> [OBJECTIVE]:
Go from the first line to the line with "letters('CORNER', 3.612, 3.811, .026, .078, bs)" and return those lines verbatim, ends included.

> [SOURCE EXCERPT]:
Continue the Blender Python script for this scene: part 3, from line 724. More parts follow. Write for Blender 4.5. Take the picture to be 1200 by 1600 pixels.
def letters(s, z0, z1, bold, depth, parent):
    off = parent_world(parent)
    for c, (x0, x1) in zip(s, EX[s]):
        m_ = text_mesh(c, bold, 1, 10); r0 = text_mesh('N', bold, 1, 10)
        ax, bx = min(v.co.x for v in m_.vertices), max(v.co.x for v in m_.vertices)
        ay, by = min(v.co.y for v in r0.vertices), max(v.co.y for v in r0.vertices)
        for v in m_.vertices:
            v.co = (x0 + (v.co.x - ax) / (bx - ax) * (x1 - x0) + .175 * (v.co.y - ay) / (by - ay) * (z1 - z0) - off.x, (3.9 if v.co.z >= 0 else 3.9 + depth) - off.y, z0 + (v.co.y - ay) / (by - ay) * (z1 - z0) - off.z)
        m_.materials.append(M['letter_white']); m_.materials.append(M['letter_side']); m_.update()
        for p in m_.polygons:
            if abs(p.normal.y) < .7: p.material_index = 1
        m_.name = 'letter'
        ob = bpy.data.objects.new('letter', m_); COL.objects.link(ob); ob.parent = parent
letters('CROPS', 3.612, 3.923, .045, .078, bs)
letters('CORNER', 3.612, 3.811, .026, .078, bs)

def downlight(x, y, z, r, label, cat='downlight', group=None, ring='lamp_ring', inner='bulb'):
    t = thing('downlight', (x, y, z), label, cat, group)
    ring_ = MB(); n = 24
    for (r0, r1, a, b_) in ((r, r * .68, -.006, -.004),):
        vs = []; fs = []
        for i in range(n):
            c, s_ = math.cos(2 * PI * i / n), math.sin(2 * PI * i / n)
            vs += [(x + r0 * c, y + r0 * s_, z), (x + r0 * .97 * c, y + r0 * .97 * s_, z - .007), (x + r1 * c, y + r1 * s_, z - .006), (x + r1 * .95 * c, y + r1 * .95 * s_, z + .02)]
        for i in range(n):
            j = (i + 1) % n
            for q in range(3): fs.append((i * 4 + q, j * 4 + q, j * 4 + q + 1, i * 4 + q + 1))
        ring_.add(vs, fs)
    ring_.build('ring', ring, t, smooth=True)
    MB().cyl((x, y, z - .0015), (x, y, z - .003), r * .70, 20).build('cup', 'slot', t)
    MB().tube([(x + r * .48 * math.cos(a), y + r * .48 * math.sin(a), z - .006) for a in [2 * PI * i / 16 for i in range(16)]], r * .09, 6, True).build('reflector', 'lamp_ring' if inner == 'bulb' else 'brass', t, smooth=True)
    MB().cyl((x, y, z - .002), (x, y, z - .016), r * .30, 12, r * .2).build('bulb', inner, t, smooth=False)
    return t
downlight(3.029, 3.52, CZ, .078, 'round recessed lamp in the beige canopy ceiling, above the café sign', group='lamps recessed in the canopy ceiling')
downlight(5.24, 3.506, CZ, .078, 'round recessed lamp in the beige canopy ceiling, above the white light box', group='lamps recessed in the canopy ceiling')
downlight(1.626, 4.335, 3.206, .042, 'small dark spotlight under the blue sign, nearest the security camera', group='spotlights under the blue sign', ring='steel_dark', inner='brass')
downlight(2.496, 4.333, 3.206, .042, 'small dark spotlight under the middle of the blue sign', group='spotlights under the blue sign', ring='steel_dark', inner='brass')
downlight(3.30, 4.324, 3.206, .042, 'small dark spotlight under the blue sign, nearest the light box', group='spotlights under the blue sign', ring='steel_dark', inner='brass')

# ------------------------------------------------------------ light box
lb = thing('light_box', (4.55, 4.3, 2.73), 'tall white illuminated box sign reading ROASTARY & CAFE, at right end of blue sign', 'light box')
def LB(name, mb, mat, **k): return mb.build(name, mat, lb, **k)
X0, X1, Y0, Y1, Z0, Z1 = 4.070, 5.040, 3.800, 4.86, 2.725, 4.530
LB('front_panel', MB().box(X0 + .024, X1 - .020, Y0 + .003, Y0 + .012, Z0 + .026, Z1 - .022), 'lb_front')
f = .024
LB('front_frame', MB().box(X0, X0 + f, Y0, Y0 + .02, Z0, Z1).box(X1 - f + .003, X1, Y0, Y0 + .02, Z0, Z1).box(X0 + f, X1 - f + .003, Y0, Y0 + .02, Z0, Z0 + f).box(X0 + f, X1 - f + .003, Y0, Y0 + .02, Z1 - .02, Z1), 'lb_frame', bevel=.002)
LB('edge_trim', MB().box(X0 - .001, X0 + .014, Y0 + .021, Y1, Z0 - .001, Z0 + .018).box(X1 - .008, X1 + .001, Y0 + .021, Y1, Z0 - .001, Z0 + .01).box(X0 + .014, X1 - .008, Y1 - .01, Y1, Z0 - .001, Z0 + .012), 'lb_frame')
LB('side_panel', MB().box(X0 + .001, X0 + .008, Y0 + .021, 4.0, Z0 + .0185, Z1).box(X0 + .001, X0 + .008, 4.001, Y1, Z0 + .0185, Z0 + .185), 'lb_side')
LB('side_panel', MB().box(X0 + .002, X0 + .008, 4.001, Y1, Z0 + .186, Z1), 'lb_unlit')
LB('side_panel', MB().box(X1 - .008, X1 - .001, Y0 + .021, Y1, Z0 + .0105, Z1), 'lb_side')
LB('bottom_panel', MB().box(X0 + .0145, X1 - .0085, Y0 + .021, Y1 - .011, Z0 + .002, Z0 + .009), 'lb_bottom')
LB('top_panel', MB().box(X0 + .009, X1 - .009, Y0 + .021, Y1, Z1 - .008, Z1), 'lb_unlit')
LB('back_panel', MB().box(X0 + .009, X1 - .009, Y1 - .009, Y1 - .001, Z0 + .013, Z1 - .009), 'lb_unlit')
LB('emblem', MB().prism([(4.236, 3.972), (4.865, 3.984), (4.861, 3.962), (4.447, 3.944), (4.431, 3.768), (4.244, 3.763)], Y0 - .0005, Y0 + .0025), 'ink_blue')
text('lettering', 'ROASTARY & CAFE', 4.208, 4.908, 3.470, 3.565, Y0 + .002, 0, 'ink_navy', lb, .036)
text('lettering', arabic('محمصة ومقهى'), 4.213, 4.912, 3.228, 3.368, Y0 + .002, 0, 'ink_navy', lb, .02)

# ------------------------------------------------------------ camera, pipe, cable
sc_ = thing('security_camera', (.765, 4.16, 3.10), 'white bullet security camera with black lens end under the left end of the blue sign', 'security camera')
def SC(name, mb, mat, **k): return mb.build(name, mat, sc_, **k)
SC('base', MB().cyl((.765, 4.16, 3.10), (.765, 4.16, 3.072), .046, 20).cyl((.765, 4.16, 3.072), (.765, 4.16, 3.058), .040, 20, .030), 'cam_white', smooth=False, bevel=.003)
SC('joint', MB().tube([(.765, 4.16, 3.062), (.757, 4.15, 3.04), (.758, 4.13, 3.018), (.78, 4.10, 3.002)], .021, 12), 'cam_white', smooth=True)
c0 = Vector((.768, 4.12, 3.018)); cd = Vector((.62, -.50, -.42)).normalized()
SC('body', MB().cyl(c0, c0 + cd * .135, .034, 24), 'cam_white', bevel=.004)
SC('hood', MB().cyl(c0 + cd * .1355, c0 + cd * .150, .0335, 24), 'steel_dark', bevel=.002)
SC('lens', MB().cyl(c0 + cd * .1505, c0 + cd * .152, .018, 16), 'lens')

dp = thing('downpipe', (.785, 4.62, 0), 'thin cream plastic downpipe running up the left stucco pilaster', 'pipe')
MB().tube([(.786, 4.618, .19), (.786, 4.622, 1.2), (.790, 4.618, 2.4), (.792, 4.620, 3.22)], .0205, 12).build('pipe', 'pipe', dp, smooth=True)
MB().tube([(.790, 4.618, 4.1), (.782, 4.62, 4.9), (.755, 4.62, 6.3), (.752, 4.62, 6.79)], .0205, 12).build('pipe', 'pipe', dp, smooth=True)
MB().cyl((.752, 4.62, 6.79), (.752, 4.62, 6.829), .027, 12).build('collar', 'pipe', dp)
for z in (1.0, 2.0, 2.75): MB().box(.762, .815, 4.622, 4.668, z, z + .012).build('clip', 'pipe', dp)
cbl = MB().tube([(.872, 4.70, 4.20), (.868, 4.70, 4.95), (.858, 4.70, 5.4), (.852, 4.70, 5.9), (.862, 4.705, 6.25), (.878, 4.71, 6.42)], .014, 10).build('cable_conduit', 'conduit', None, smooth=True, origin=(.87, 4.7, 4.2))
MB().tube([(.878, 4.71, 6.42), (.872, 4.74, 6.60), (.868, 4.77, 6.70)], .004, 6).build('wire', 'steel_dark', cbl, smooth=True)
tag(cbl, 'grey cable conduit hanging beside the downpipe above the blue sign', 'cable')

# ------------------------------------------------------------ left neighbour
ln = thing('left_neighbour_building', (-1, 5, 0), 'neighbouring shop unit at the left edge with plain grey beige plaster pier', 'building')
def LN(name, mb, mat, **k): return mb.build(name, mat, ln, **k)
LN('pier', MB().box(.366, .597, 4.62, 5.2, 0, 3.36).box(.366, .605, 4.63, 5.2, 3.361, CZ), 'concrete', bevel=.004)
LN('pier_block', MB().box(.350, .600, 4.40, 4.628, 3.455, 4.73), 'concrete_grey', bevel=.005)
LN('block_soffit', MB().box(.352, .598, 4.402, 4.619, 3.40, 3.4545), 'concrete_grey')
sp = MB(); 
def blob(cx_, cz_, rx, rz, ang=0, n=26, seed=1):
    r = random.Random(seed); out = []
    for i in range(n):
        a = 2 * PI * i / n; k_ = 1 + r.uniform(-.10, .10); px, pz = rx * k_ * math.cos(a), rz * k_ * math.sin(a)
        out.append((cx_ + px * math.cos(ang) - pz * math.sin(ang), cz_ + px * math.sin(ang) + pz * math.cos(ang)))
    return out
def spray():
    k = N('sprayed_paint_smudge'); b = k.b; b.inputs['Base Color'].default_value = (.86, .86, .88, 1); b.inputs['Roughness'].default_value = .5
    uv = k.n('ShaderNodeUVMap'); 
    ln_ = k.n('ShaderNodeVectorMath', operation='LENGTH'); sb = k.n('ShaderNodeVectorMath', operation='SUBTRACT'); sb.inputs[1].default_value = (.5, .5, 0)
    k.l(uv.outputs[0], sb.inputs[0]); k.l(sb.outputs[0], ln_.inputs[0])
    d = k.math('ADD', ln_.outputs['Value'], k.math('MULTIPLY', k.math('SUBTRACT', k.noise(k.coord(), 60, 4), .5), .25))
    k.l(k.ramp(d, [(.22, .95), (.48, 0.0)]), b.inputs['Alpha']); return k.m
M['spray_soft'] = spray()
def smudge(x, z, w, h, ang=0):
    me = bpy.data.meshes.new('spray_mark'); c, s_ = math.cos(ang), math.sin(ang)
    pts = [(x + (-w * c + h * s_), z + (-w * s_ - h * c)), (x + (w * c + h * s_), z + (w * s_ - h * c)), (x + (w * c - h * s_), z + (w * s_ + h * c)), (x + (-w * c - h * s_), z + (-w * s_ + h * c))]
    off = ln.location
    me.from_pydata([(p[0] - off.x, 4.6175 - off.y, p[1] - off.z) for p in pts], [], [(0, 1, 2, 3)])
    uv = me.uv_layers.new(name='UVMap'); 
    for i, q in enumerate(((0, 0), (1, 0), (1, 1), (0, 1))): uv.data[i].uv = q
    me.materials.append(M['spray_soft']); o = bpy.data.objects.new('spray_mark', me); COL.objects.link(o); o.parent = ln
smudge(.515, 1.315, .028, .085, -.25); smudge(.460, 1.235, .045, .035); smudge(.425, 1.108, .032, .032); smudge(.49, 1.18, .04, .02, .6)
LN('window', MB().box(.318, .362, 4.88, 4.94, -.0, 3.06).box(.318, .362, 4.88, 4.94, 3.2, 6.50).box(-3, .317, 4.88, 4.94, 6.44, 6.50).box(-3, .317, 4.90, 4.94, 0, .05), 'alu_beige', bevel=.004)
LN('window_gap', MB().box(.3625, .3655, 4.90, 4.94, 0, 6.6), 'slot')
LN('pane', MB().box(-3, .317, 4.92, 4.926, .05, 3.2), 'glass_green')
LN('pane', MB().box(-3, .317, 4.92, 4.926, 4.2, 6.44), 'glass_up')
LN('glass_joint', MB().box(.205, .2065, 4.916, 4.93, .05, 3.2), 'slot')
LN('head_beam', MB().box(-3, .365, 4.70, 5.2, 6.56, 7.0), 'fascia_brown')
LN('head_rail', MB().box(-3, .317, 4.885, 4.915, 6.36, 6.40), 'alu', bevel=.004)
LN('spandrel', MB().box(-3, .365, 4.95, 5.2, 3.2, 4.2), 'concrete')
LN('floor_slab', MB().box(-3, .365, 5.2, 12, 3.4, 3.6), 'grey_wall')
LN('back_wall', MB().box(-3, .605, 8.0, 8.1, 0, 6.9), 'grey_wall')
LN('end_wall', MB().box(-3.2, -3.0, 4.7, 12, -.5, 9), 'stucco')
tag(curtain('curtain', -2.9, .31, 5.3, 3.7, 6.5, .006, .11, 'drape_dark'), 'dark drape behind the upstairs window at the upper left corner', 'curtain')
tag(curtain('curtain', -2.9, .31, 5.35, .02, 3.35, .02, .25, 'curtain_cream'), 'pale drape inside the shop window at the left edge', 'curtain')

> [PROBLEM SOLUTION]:
Continue the Blender Python script for this scene: part 3, from line 724. More parts follow. Write for Blender 4.5. Take the picture to be 1200 by 1600 pixels.
def letters(s, z0, z1, bold, depth, parent):
    off = parent_world(parent)
    for c, (x0, x1) in zip(s, EX[s]):
        m_ = text_mesh(c, bold, 1, 10); r0 = text_mesh('N', bold, 1, 10)
        ax, bx = min(v.co.x for v in m_.vertices), max(v.co.x for v in m_.vertices)
        ay, by = min(v.co.y for v in r0.vertices), max(v.co.y for v in r0.vertices)
        for v in m_.vertices:
            v.co = (x0 + (v.co.x - ax) / (bx - ax) * (x1 - x0) + .175 * (v.co.y - ay) / (by - ay) * (z1 - z0) - off.x, (3.9 if v.co.z >= 0 else 3.9 + depth) - off.y, z0 + (v.co.y - ay) / (by - ay) * (z1 - z0) - off.z)
        m_.materials.append(M['letter_white']); m_.materials.append(M['letter_side']); m_.update()
        for p in m_.polygons:
            if abs(p.normal.y) < .7: p.material_index = 1
        m_.name = 'letter'
        ob = bpy.data.objects.new('letter', m_); COL.objects.link(ob); ob.parent = parent
letters('CROPS', 3.612, 3.923, .045, .078, bs)
letters('CORNER', 3.612, 3.811, .026, .078, bs)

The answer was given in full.